Exercise requirements
Skip the pictures. Set down, word for word, the lines from the start of the material up to and including the line with "sun.location = sdir * 50".

Collected data

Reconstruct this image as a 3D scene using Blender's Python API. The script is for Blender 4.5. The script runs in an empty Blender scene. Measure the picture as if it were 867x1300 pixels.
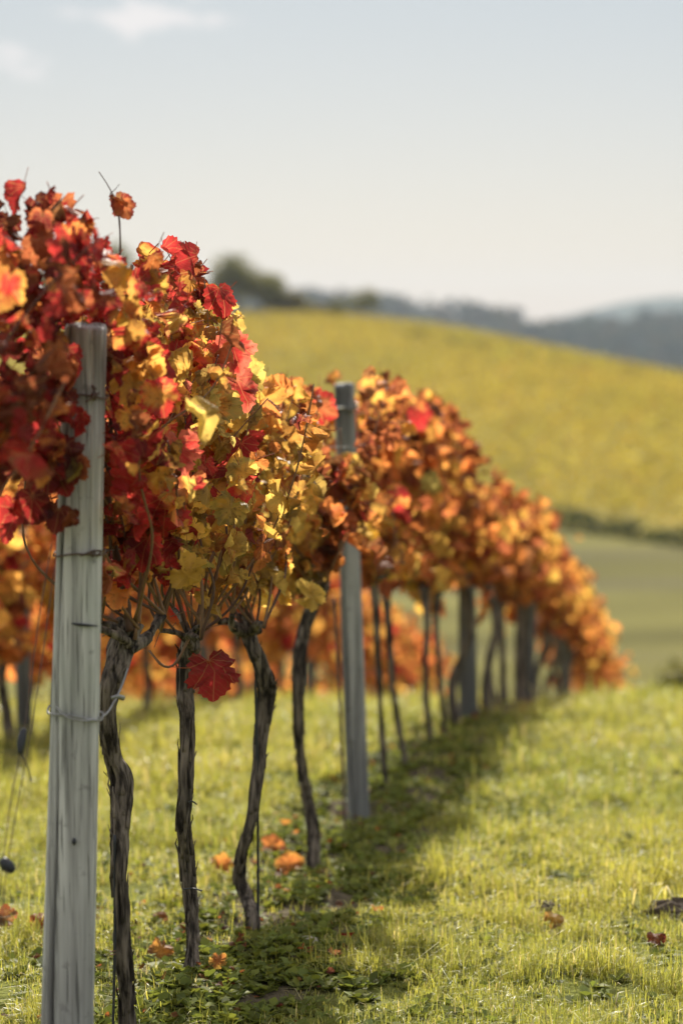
import bpy, math, random
import numpy as np
from mathutils import Vector, Matrix

random.seed(11)
RNG = np.random.default_rng(11)
SC = bpy.context.scene
COL = SC.collection
R = math.radians

# ------------------------------------------------------------------ camera, sky, sun, exposure
CAM_Z = 1.5
PITCH = math.atan(230 / 3069.0)
cam_d = bpy.data.cameras.new('camera')
cam = bpy.data.objects.new('camera', cam_d)
COL.objects.link(cam)
cam.location = (0, 0, CAM_Z)
cam.rotation_euler = (math.pi / 2 - PITCH, 0, 0)
cam_d.sensor_fit = 'VERTICAL'
cam_d.sensor_height = 36.0
cam_d.lens = 85.0
cam_d.clip_start = 0.05
cam_d.clip_end = 20000
cam_d.dof.use_dof = True
cam_d.dof.focus_distance = 6.25
cam_d.dof.aperture_fstop = 2.0
cam_d.dof.aperture_blades = 0
SC.camera = cam

SUN_EL, SUN_AZ = R(37), R(-1.0)          # azimuth from +Y towards +X
sun_d = bpy.data.lights.new('sun', 'SUN')
sun_d.energy = 4.7
sun_d.angle = R(0.5)
sun_d.color = (1.0, 0.93, 0.82)
sun = bpy.data.objects.new('sun', sun_d)
COL.objects.link(sun)
sdir = Vector((math.sin(SUN_AZ) * math.cos(SUN_EL), math.cos(SUN_AZ) * math.cos(SUN_EL), math.sin(SUN_EL)))
sun.rotation_euler = sdir.to_track_quat('Z', 'Y').to_euler()
sun.location = sdir * 50

SC.view_settings.view_transform = 'Standard'
SC.view_settings.look = 'None'
SC.view_settings.exposure = 0.88
SC.view_settings.gamma = 1.0
SC.view_settings.use_curve_mapping = False
SC.render.engine = 'CYCLES'
SC.cycles.use_denoising = True
SC.cycles.max_bounces = 6
SC.cycles.diffuse_bounces = 3
SC.cycles.glossy_bounces = 2
SC.cycles.transmission_bounces = 4
SC.cycles.transparent_max_bounces = 4
SC.cycles.volume_bounces = 0
SC.cycles.sample_clamp_indirect = 6.0
SC.cycles.caustics_reflective = False
SC.cycles.caustics_refractive = False

world = bpy.data.worlds.new('World')
SC.world = world
world.use_nodes = True
wt = world.node_tree
wt.nodes.clear()


def wn(t, **kw):
    n = wt.nodes.new(t)
    for k, v in kw.items():
        setattr(n, k, v)
    return n


w_out = wn('ShaderNodeOutputWorld')
w_bg = wn('ShaderNodeBackground')
w_sky = wn('ShaderNodeTexSky', sky_type='NISHITA')
w_sky.sun_disc = False
w_sky.sun_elevation = SUN_EL
w_sky.sun_rotation = SUN_AZ
w_sky.air_density = 1.0
w_sky.dust_density = 1.0
w_sky.ozone_density = 1.0
w_sky.altitude = 300
w_bg.inputs['Strength'].default_value = 0.10
# two small soft clouds, placed by direction
w_tc = wn('ShaderNodeTexCoord')
w_noise = wn('ShaderNodeTexNoise')
w_noise.inputs['Scale'].default_value = 55
w_noise.inputs['Detail'].default_value = 5
w_map = wn('ShaderNodeMapping')
w_map.inputs['Scale'].default_value = (1, 1, 2.2)
wt.links.new(w_tc.outputs['Generated'], w_map.inputs['Vector'])
wt.links.new(w_map.outputs['Vector'], w_noise.inputs['Vector'])


def wmath(op, a, b=None):
    n = wn('ShaderNodeMath', operation=op)
    for i, v in enumerate((a, b)):
        if v is None:
            continue
        if isinstance(v, (int, float)):
            n.inputs[i].default_value = v
        else:
            wt.links.new(v, n.inputs[i])
    return n.outputs[0]


def cloud_mask(direction, sx, sz):
    sub = wn('ShaderNodeVectorMath', operation='SUBTRACT')
    wt.links.new(w_tc.outputs['Generated'], sub.inputs[0])
    sub.inputs[1].default_value = direction
    sep = wn('ShaderNodeSeparateXYZ')
    wt.links.new(sub.outputs[0], sep.inputs[0])
    dx = wmath('DIVIDE', sep.outputs['X'], sx)
    dz = wmath('DIVIDE', sep.outputs['Z'], sz)
    d = wmath('SQRT', wmath('ADD', wmath('MULTIPLY', dx, dx), wmath('MULTIPLY', dz, dz)))
    front = wmath('GREATER_THAN', wmath('MULTIPLY', sep.outputs['Y'], 1.0), -0.4)
    v = wmath('ADD', wmath('SUBTRACT', 1.0, d), wmath('MULTIPLY', wmath('SUBTRACT', w_noise.outputs[0], 0.5), 3.2))
    n = wn('ShaderNodeMapRange', interpolation_type='SMOOTHSTEP')
    wt.links.new(v, n.inputs['Value'])
    n.inputs['From Min'].default_value = 0.0
    n.inputs['From Max'].default_value = 0.8
    return wmath('MULTIPLY', n.outputs[0], front)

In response
Reconstruct this image as a 3D scene using Blender's Python API. The script is for Blender 4.5. The script runs in an empty Blender scene. Measure the picture as if it were 867x1300 pixels.
import bpy, math, random
import numpy as np
from mathutils import Vector, Matrix

random.seed(11)
RNG = np.random.default_rng(11)
SC = bpy.context.scene
COL = SC.collection
R = math.radians

# ------------------------------------------------------------------ camera, sky, sun, exposure
CAM_Z = 1.5
PITCH = math.atan(230 / 3069.0)
cam_d = bpy.data.cameras.new('camera')
cam = bpy.data.objects.new('camera', cam_d)
COL.objects.link(cam)
cam.location = (0, 0, CAM_Z)
cam.rotation_euler = (math.pi / 2 - PITCH, 0, 0)
cam_d.sensor_fit = 'VERTICAL'
cam_d.sensor_height = 36.0
cam_d.lens = 85.0
cam_d.clip_start = 0.05
cam_d.clip_end = 20000
cam_d.dof.use_dof = True
cam_d.dof.focus_distance = 6.25
cam_d.dof.aperture_fstop = 2.0
cam_d.dof.aperture_blades = 0
SC.camera = cam

SUN_EL, SUN_AZ = R(37), R(-1.0)          # azimuth from +Y towards +X
sun_d = bpy.data.lights.new('sun', 'SUN')
sun_d.energy = 4.7
sun_d.angle = R(0.5)
sun_d.color = (1.0, 0.93, 0.82)
sun = bpy.data.objects.new('sun', sun_d)
COL.objects.link(sun)
sdir = Vector((math.sin(SUN_AZ) * math.cos(SUN_EL), math.cos(SUN_AZ) * math.cos(SUN_EL), math.sin(SUN_EL)))
sun.rotation_euler = sdir.to_track_quat('Z', 'Y').to_euler()
sun.location = sdir * 50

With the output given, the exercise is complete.